Recordemos las muy sabrosas comidas navideñas que se preparan en la casa de Jones, a Eva disfrutando durante horas de un simple pirulí, los limones asados que Elvira le ofrece para hacerla valerosa, las suculentas comidas y postres en la casa de Rupert y Burgel, las comilonas en la casa del ministro a quien sirve Eva Luna... En la literatura hispánica, en sus dos vertientes, es sabido que se desborda, por otra parte, el tema gastronómico desde siempre, y podríamos iniciar un largo itinerario a partir del cotejo del austero «mis fijas e mi mugier [...]/ afarto verán por los ojos cómmo se gana el pan»27 -aun cuando se trate de un eufemismo-, del Poema del Cid con la gustosa pelea de don Carnal y Doña Cuaresma, volviendo al inevitable Arcipreste, para llegar, simplificando hasta lo indecible, a las sugerencias provocadas por los copiosos poemas sobre manjares legados por Neruda.

Apenas destacaré que Afrodita es uno de esos libros hermosos cargados de potencial mágico como los grandes libros litúrgicos que entusiasmaban al tan citado Moore, según manifiesta, cuando era monaguillo en Dublín. Inevitable -si se me permite la digresión- la barrera que su coste pone para el acceso a ellos de todas las personas sensibles. Pero quien suscribe estas líneas, que utiliza por ahora la obra merced a un generoso préstamo, se resiste a pensar, aunque decir esto sea muy incorrecto, que Afrodita pueda ser publicada en una edición de bolsillo (tal vez ya eso haya ocurrido), porque, como bien nos ha enseñado la retórica de nuestro tiempo, a la que por una vez acudo, no cabe disociar en un libro como Afrodita forma (sólo que ahora pensamos en primer lugar en la visible y tangible) y contenido.
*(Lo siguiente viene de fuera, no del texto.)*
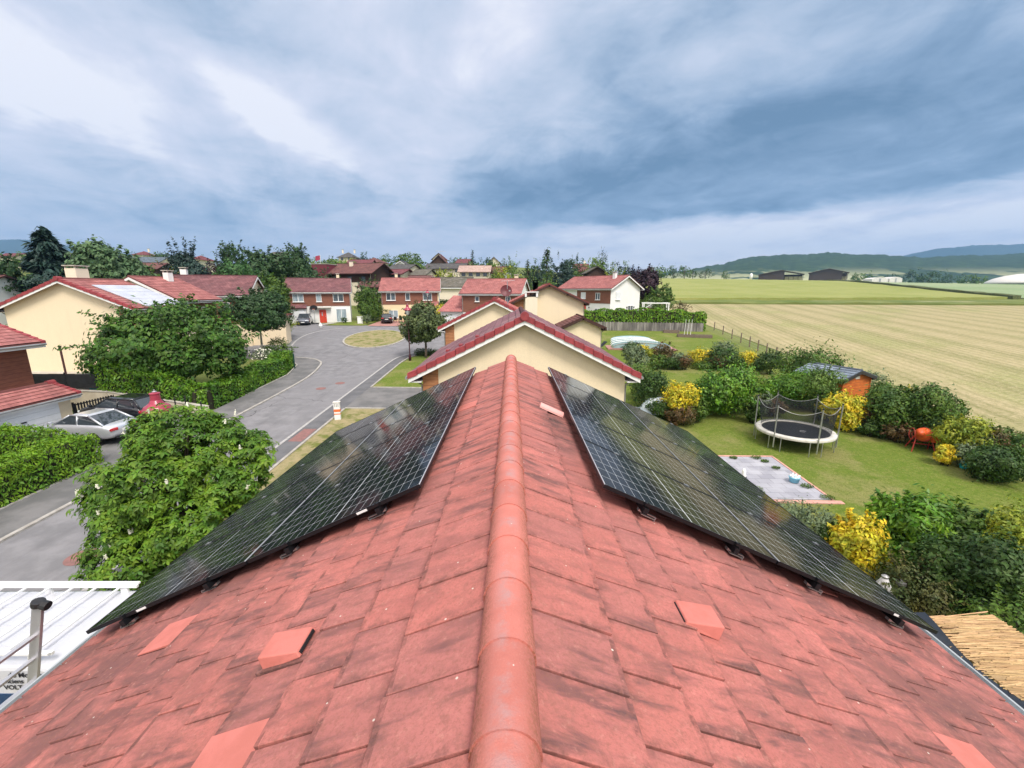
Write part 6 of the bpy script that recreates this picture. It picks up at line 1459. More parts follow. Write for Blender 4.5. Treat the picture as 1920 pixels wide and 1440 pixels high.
t=thing('basketball_hoop','portable basketball hoop with black board before the red door','basketball hoop',gp(-31.65,69.3),R(15)); MB().lathe([(.55,0),(.5,.16),(.1,.2)],n=16).build('base',m_black,t); MB().tube((0,0,.15),(0,0,2.45),.04,.035).build('pole',m_metal,t)
b=MB().lathe([(.58,0),(.58,.04)],n=20).build('backboard',m_black,t); b.rotation_euler=(R(90),0,0); b.location=(0,-.05,2.55); b.scale=(1,.72,1)
mb=MB()
for k in range(14): a=2*math.pi*k/14; a2=2*math.pi*(k+1)/14; mb.tube((.22*math.cos(a),-.33+.22*math.sin(a),2.35),(.22*math.cos(a2),-.33+.22*math.sin(a2),2.35),.012,.012,5)
mb.build('rim',m_or,t)
mb=MB()
for k in range(12): a=2*math.pi*k/12; mb.tube((.22*math.cos(a),-.33+.22*math.sin(a),2.34),(.12*math.cos(a+.3),-.33+.12*math.sin(a+.3),2.0),.006,.006,4)
mb.build('net',m_white,t)
t=thing('patio_furniture','dark garden chairs and table beside the black estate car','garden furniture',gp(-18.6,71.9,.05))
for x in (-.9,0,.9):
    mb=MB(); mb.box(x-.25,x+.25,-.25,.25,.40,.46); mb.box(x-.25,x+.25,.2,.26,.46,.95)
    for a in (-.22,.22):
        for b in (-.22,.22): mb.box(x+a-.02,x+a+.02,b-.02,b+.02,0,.4)
    mb.build('chair',m_black,t,bevel=.01)
t=thing('flagpole','white flagpole with a small faded red flag behind the dark red building','flagpole',PY(602,500,113)); MB().tube((0,0,-7),(0,0,2.9),.06,.04).build('pole',m_white,t)
mb=MB(); 
for k in range(5): mb.poly([(-.25*k,.05*math.sin(k*1.4),2.8-.05*k),(-.25*(k+1),.05*math.sin((k+1)*1.4),2.75-.05*k),(-.25*(k+1),.05*math.sin((k+1)*1.4),1.7-.1*k),(-.25*k,.05*math.sin(k*1.4),1.75-.1*k)])
mb.build('flag',m_lampred,t)
# satellite dish and antenna of the second house
t=thing('satellite_dish','dark red satellite dish with an aerial mast on the roof of the second cream house','satellite dish',(-.35,32.6,7.75),R(20)); MB().tube((0,0,-.5),(0,0,1.5),.03,.025).build('mast',m_metal,t)
mb=MB(); mb.lathe([(.02,0),(.3,.03),(.55,.10),(.72,.19)],n=24,close=False); mb.lathe([(.72,.20),(.55,.12),(.02,.02)],n=24,close=False); o=mb.build('dish',M('dark_red_mesh',(.13,.02,.03),(.10,.02,.025),rough=.5),t,smooth=True); o.rotation_euler=(R(72),0,R(-15)); o.location=(-.10,.0,.72); o.scale=(.6,.6,.6)
mb=MB(); mb.tube((-.12,-.15,.4),(-.1,-.75,.75),.015,.015,5); mb.box(-.15,-.05,-.82,-.72,.70,.80); mb.build('receiver_arm',m_metal,t)
mb=MB(); mb.tube((-.5,0,1.45),(.6,.1,1.5),.012,.012,5)
for k in range(7): mb.tube((-.5+.17*k,-.2,1.45+.01*k),(-.5+.17*k,.2,1.45+.01*k),.008,.008,4)
mb.build('aerial',m_metal,t)
p_=PY(826,470,196); t=thing('tv_aerial','thin long television aerial on the skyline above the timber gable','aerial',(p_[0],p_[1],p_[2]-2.)); mb=MB(); mb.tube((0,0,-4),(0,0,2),.06,.05,5); mb.build('mast',m_metal,t); mb=MB(); mb.tube((-2.2,0,1.9),(2.4,0,1.6),.05,.05,5)
for k in range(6): mb.tube((-2.+.8*k,0,1.6),(-2+.8*k,0,2.2),.03,.03,4)
mb.build('boom',m_metal,t)
# ---------------------------------------------------------------- left yard: wall, gate, screen, terrace things
def wallseg(label,pts,h0,h1,th,mat,name='retaining_wall',cat='wall'):
    t=thing(name,label,cat,(pts[0][0],pts[0][1],g(*pts[0]))); z0=g(*pts[0]); mb=MB()
    (ax,ay),(bx,by)=pts; d=Vector((bx-ax,by-ay,0)).normalized(); n=Vector((-d.y,d.x,0))*th/2; q=[Vector((ax,ay,0))-n,Vector((bx,by,0))-n,Vector((bx,by,0))+n,Vector((ax,ay,0))+n]; hh=[h0,h1,h1,h0]
    P=[(v.x-ax,v.y-ay,g(v.x,v.y)-z0-.3) for v in q]; T_=[(v.x-ax,v.y-ay,g(v.x,v.y)-z0+h) for v,h in zip(q,hh)]
    mb.hexa(P+T_); mb.build('wall',mat,t); mc=MB(); nn=n*1.25; q=[Vector((ax,ay,0))-nn,Vector((bx,by,0))-nn,Vector((bx,by,0))+nn,Vector((ax,ay,0))+nn]
    mc.hexa([(v.x-ax,v.y-ay,g(v.x,v.y)-z0+h+.002) for v,h in zip(q,hh)]+[(v.x-ax,v.y-ay,g(v.x,v.y)-z0+h+.05) for v,h in zip(q,hh)]); mc.build('coping',m_conc,t); return t
wallseg('cream retaining wall behind the black car, under the laurel hedge',[(-24.9,25.7),(-18.5,25.1)],1.15,.45,.2,m_wallc)
wallseg('cream retaining wall behind the gate, left part under the black screen',[(-30.5,26.0),(-24.95,25.7)],1.15,1.15,.2,m_wallc)
sheet('terrace',[(-38,26.1),(-25.2,25.9),(-24.8,26.6),(-25.6,31.2),(-38,31.2)],1.1,m_conc,.1)
t=thing('picket_gate','black metal picket gate between the garage and the retaining wall','gate',gp(-24.75,23.35),R(84)); L_=2.3
MB().box(0,L_,-.025,.025,.12,.18).build('lower_rail',m_black,t); MB().box(0,L_,-.025,.025,1.0,1.06).build('upper_rail',m_black,t)
for k in range(15): MB().box(.03+k*.155,.10+k*.155,-.015,.015,.10,1.12).build('picket',m_black,t)
for x in (-.08,L_+.02): MB().box(x,x+.07,-.04,.04,0,1.2).build('post',m_black,t)
t=thing('screen_fence','black windbreak netting fence on the terrace wall below the cream gable','fence',(-30.2,26.05,g(-30,26)+1.2),R(-2)); m_net=M('black_netting',(.012,.014,.016),(.02,.022,.026),rough=.8,scale=3)
MB().box(0,5.1,-.012,.012,.05,.95).build('netting',m_net,t)
for x in (0,2.5,5.0): MB().box(x,x+.05,-.03,.03,0,1.05).build('post',m_black,t)
for lab,x,y in (('dark steel pipe standing on the terrace in front of the cream gable',PY(112,650,26.4)[0],26.4),):
    t=thing('flue_pipe',lab,'pipe',(x,y,g(x,y)+1.1)); MB().tube((0,0,0),(0,0,PY(112,650,y)[2]-g(x,y)-1.1),.055,.055,10).build('pipe',M('rusty_pipe',(.10,.04,.035),(.07,.03,.03),rough=.6),t); zt_=PY(112,650,y)[2]-g(x,y)-1.1; MB().lathe([(.09,zt_),(.09,zt_+.05)],n=10).build('cap',m_black,t)
t=thing('garden_bench','weathered wooden bench and planter on the terrace by the pipe','bench',(PY(105,690,26.5)[0],26.7,g(-27,26.5)+1.12)); m_ww=M('weathered_wood',(.20,.15,.11),(.13,.10,.08),rough=.9,scale=4,stretch=(1,1,5))
mb=MB(); 
for k in range(3): mb.box(-1.1,1.1,-.25+.17*k,-.12+.17*k,.42,.46)
mb.build('seat',m_ww,t); mb=MB()
for k in range(2): mb.box(-1.1,1.1,.27,.31,.55+.18*k,.68+.18*k)
mb.build('backrest',m_ww,t)
for x in (-1.05,0.,1.0): MB().box(x,x+.07,-.25,.3,0,.42).build('leg',m_ww,t)
bx_=PY(150,685,26.4)[0]
t=thing('storage_box','pale grey storage cabinet on the terrace beside the turquoise toys','box',(bx_,26.6,g(-26,26.5)+1.12)); MB().box(-.38,.38,-.25,.25,0,.92).build('body',M('pale_grey_plastic',(.45,.47,.48),var=.1,rough=.6),t,bevel=.02); MB().box(-.41,.41,-.28,.28,.92,.98).build('lid',m_gut,t)
m_turq=M('turquoise_plastic',(.03,.42,.46),(.05,.52,.56),rough=.4,scale=3)
t=thing('toy_slide','turquoise plastic play slide heaped on the terrace beside the maple','toy',(PY(172,685,26.4)[0],26.5,g(-25.5,26.5)+1.12)); mb=MB(); mb.hexa([(-.45,-.25,.45),(.1,-.25,.9),(.1,.25,.9),(-.45,.25,.45),(-.45,-.25,.52),(.1,-.25,1.0),(.1,.25,1.0),(-.45,.25,.52)]); mb.build('chute',m_turq,t,bevel=.03)
mb=MB(); mb.box(-.3,.35,-.3,.3,0,.4); mb.build('base',m_turq,t,bevel=.05); mb=MB(); mb.hexa([(.1,-.2,.3),(.75,-.2,.0),(.75,.2,.0),(.1,.2,.3),(.1,-.2,.6),(.75,-.2,.3),(.75,.2,.3),(.1,.2,.6)]); mb.build('side_panel',m_white,t,bevel=.03)
for i,(px,py) in enumerate(((333,782),(382,790),(352,778))):
    b=G(px,py); t=thing('fence_post',('dark iron post by the driveway wall, left one','dark iron post by the driveway wall, nearest the kerb','dark iron post by the driveway wall, middle one')[i],'post',b,0,'iron posts by the wall'); MB().tube((0,0,-.1),(0,0,1.15),.035,.035).build('post',m_black,t); MB().lathe([(.05,1.15),(.03,1.2)],n=8).build('cap',m_black,t)
for i,(px,py,l) in enumerate(((553,692,'dark green post with mesh at the end of the laurel hedge'),(545,690,'second dark green post beside the hedge end'))):
    b=G(px,py); t=thing('fence_post',l,'post',b,0,'green posts at the hedge end'); m_gp=M('green_post_paint',(.015,.06,.045),var=.1,rough=.5); MB().box(-.04,.04,-.04,.04,-.1,1.3).build('post',m_gp,t); MB().box(-.05,.05,-.05,.05,1.3,1.34).build('cap',m_gp,t)
# ---------------------------------------------------------------- right garden
def slabx(N,nt,c,tc):
    b=N.new('ShaderNodeTexBrick'); nt.links.new(tc.outputs['Object'],b.inputs['Vector']); b.offset=.5
    b.inputs['Scale'].default_value=1.; b.inputs['Brick Width'].default_value=.6; b.inputs['Row Height'].default_value=.4; b.inputs['Mortar Size'].default_value=.008
    b.inputs['Color1'].default_value=(.37,.37,.41,1); b.inputs['Color2'].default_value=(.27,.27,.31,1); b.inputs['Mortar'].default_value=(.13,.13,.13,1)
    n=N.noise(tc.outputs['Object'],1.2,5,.6); return N.mix(N.m('MULTIPLY',N.ss(n,.4,.7),.5),b.outputs[0],(.46,.46,.50))
m_slab=M('grey_paving_slabs',(.4,.4,.4),rough=.7,scale=3,extra=slabx,bump=.003)
sheet('garden_terrace',[(9.55,15.5),(12.55,15.5),(12.55,19.45),(9.55,19.45)],.045,m_slab,.05)
m_brickedge=M('pink_brick_edging',(.62,.33,.27),(.50,.27,.22),rough=.85,scale=8)
mb=MB(); strip([(9.4,19.55),(12.66,19.55)],.12,.0,.05,mb); strip([(12.63,19.6),(12.63,15.35)],.10,.0,.05,mb); strip([(9.4,15.36),(12.9,15.30)],.22,.0,.045,mb); tag(mb.build('brick_edging',m_brickedge),kind='structure')
rs=np.random.RandomState(9)
for i,(x,y,s,l) in enumerate(((9.95,16.25,.28,'largest weed tuft between the slabs near the brick edging'),(10.0,15.9,.15,'small weed tuft at the near brick edging'),(12.3,16.5,.2,'weed tuft beside the blue bucket'),(12.0,18.2,.14,'small weed tuft on the right slabs'),(11.9,18.9,.14,'small weed tuft on the slabs towards the trampoline'),(11.7,19.3,.2,'weed tuft at the far edge of the slabs'),(10.6,19.25,.14,'small weed tuft at the far left of the slabs'),(12.5,15.6,.22,'weed tuft in the near right corner of the slabs'))):
    n=240; a=rs.uniform(0,6.28,n); r=np.sqrt(rs.rand(n))*s; P=np.column_stack([r*np.cos(a)*1.3,r*np.sin(a),rs.rand(n)*.07+.02]); o=leaves('weed_tuft',P,rs.randn(n,3)+[0,0,.5],.07,v_mid,None,rs,asp=.3,updir=np.tile([0,0,1.5],(n,1))); o.location=(x,y,g(x,y)+.05); tag(o,l,'weeds','weeds between the slabs')
t=thing('bucket','light blue bucket with white cloths on the grey slabs','bucket',gp(12.0,16.9,.05)); m_lb=M('light_blue_plastic',(.20,.50,.66),var=.08,rough=.4)
MB().lathe([(.13,0),(.17,.02),(.21,.22),(.225,.23),(.21,.235)],n=18).build('pail',m_lb,t,smooth=True)
mb=MB()
for k in range(9): a=k*.7; x,y=.12*math.cos(a),.12*math.sin(a); mb.tube((x,y,.2),(x*1.5,y*1.5,.30+.03*(k%3)),.07,.02,7)
mb.build('cloth',m_white,t,smooth=True)
t=thing('garden_figure','small white and dark garden ornament on the slabs beside the panels','ornament',gp(10.05,17.3,.05)); MB().lathe([(.10,0),(.12,.08),(.07,.22),(.09,.30),(.04,.40)],n=12).build('body',m_white,t,smooth=True); MB().lathe([(.13,.0),(.13,.05)],n=12).build('base',m_black,t)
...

Imposible clasificar y analizar ahora las variedades de las numerosas recetas culinarias que ofrece aquí Isabel Allende. Sólo el prólogo, tan sabroso -y erudito- cuyo límite es casi indefinido, merecería un análisis minucioso para destacar su previsible riqueza verbal, extraordinaria, por supuesto, aun al margen de lo estrictamente afrodisiaco; su desenfado, su condición instructiva en el campo del gozo. Claro que como enseguida advertimos, todas las recetas son antes que placer del sentido específico del gusto, placer de todos los sentidos. Si hay que optar, yo me quedaría, por hoy, con el curanto de la tía Burgel y su variante en la olla de la mamá Panchita (lo disfruté en Chile, de excelencia más simplificada, desde luego, en el nerudiano Puerto Saavedra, lo mismo que el caldillo de congrio en Puerto Mont, cerca del desaguadero de Ercilla) y, sintiendo tener que terminar irremediablemente, me quedo también, sin haberlo probado, con el anonadante, fascinante, cocido para orgías de Carmen Balcells.